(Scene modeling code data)
---

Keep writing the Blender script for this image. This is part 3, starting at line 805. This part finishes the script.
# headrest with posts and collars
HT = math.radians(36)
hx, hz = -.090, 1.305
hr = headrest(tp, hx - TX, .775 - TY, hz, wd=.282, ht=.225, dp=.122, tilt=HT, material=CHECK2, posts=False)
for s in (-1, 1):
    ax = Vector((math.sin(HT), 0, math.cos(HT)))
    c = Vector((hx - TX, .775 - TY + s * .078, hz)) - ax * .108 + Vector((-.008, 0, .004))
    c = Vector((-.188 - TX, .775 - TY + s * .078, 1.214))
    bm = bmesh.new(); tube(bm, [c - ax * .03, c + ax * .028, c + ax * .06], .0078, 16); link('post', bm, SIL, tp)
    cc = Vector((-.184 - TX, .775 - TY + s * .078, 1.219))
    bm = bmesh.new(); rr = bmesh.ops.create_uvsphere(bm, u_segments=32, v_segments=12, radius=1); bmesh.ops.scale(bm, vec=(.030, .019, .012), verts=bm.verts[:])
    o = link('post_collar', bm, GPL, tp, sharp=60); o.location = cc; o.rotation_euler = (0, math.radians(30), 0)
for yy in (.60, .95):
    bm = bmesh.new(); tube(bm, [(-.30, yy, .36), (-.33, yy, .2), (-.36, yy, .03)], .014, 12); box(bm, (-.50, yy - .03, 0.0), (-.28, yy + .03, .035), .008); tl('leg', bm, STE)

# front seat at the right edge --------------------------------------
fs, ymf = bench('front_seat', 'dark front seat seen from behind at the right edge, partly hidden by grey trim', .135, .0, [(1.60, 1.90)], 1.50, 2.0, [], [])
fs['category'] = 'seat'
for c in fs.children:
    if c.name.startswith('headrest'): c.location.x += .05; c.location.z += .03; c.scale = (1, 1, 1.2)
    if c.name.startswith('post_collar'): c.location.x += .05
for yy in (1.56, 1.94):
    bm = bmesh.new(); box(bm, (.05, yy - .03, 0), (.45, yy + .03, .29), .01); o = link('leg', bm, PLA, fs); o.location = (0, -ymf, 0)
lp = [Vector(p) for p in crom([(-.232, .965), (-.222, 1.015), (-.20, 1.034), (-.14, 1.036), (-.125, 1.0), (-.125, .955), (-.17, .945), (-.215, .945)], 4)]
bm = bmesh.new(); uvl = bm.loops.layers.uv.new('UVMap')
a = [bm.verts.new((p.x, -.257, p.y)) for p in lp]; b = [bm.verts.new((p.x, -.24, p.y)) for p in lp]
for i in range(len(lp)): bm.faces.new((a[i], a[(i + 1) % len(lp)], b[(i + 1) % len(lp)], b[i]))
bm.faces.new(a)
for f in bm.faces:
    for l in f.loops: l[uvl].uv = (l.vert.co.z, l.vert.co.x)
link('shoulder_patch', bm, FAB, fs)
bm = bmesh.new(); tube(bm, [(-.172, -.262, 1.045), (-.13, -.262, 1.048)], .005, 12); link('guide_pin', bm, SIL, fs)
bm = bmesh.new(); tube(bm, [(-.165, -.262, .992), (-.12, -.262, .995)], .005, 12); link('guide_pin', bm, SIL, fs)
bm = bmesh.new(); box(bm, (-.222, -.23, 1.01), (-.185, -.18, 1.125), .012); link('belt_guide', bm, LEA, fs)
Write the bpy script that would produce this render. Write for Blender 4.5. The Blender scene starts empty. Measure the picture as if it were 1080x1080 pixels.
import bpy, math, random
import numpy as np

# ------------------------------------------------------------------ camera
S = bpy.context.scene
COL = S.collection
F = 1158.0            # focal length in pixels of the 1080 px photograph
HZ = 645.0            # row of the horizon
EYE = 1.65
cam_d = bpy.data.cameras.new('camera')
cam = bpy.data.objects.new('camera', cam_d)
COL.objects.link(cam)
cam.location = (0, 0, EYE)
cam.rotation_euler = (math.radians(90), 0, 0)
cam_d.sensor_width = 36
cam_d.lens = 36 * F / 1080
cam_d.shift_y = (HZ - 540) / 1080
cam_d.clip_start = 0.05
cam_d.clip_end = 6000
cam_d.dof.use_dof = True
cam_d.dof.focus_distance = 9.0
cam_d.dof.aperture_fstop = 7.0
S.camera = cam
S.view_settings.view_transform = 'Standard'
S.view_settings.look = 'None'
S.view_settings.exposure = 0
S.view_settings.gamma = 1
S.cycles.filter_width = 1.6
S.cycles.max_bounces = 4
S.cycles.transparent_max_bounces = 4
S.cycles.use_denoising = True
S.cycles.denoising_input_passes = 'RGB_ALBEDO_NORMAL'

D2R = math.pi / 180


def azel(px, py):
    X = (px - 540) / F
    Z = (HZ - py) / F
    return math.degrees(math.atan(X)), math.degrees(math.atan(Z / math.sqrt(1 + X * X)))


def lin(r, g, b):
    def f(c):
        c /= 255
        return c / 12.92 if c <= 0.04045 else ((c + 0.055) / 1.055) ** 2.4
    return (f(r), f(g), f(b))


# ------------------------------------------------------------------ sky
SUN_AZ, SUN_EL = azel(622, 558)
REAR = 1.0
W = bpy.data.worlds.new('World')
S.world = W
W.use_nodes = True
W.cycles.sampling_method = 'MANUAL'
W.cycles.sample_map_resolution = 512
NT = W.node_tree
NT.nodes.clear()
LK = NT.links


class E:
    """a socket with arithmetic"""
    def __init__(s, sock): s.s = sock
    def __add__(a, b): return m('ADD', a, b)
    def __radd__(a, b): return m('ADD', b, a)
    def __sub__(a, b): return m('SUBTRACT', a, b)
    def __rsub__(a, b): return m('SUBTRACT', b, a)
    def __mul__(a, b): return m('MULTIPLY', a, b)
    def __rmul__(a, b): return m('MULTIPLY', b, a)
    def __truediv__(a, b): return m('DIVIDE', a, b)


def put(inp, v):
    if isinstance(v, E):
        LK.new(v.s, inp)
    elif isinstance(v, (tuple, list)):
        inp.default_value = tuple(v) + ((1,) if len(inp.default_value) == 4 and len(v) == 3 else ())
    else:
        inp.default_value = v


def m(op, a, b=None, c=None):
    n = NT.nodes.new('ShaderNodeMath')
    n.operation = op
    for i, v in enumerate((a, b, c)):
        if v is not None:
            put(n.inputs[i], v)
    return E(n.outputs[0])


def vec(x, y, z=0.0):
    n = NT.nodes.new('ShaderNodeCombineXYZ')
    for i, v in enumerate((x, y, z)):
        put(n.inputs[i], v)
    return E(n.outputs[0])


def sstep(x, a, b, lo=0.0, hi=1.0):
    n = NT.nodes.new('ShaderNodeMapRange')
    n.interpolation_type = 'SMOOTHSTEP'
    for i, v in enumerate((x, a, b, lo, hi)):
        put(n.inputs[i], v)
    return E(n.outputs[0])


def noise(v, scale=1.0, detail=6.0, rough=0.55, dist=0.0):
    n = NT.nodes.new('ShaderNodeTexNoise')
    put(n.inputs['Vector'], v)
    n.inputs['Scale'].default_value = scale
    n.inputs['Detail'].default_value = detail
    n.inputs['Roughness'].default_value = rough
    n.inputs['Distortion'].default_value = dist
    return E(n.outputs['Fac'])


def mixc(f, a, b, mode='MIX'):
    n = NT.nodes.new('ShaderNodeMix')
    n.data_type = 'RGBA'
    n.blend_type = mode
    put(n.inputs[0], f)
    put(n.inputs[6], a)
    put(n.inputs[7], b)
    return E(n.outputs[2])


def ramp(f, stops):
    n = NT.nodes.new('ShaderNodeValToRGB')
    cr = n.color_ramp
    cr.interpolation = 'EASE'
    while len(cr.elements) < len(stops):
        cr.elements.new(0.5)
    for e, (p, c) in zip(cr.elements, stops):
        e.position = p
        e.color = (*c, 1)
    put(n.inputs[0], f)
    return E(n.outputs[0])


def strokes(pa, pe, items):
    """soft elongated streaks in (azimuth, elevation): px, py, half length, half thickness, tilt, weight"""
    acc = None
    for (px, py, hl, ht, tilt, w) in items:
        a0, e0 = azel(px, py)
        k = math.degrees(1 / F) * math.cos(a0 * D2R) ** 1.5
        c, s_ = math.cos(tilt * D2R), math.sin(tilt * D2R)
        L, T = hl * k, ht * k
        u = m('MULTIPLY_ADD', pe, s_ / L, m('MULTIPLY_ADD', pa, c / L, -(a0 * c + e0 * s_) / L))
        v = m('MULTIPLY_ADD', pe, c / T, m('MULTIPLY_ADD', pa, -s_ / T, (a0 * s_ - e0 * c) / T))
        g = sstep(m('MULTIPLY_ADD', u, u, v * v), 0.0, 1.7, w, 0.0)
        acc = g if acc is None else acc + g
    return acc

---

Please write out exactly the lines from the start of the data through the line that contains "tl('leg', bm, STE)", both ends included, and nothing else.

**TASK ANSWER:**
Keep writing the Blender script for this image. This is part 3, starting at line 805. This part finishes the script.
# headrest with posts and collars
HT = math.radians(36)
hx, hz = -.090, 1.305
hr = headrest(tp, hx - TX, .775 - TY, hz, wd=.282, ht=.225, dp=.122, tilt=HT, material=CHECK2, posts=False)
for s in (-1, 1):
    ax = Vector((math.sin(HT), 0, math.cos(HT)))
    c = Vector((hx - TX, .775 - TY + s * .078, hz)) - ax * .108 + Vector((-.008, 0, .004))
    c = Vector((-.188 - TX, .775 - TY + s * .078, 1.214))
    bm = bmesh.new(); tube(bm, [c - ax * .03, c + ax * .028, c + ax * .06], .0078, 16); link('post', bm, SIL, tp)
    cc = Vector((-.184 - TX, .775 - TY + s * .078, 1.219))
    bm = bmesh.new(); rr = bmesh.ops.create_uvsphere(bm, u_segments=32, v_segments=12, radius=1); bmesh.ops.scale(bm, vec=(.030, .019, .012), verts=bm.verts[:])
    o = link('post_collar', bm, GPL, tp, sharp=60); o.location = cc; o.rotation_euler = (0, math.radians(30), 0)
for yy in (.60, .95):
    bm = bmesh.new(); tube(bm, [(-.30, yy, .36), (-.33, yy, .2), (-.36, yy, .03)], .014, 12); box(bm, (-.50, yy - .03, 0.0), (-.28, yy + .03, .035), .008); tl('leg', bm, STE)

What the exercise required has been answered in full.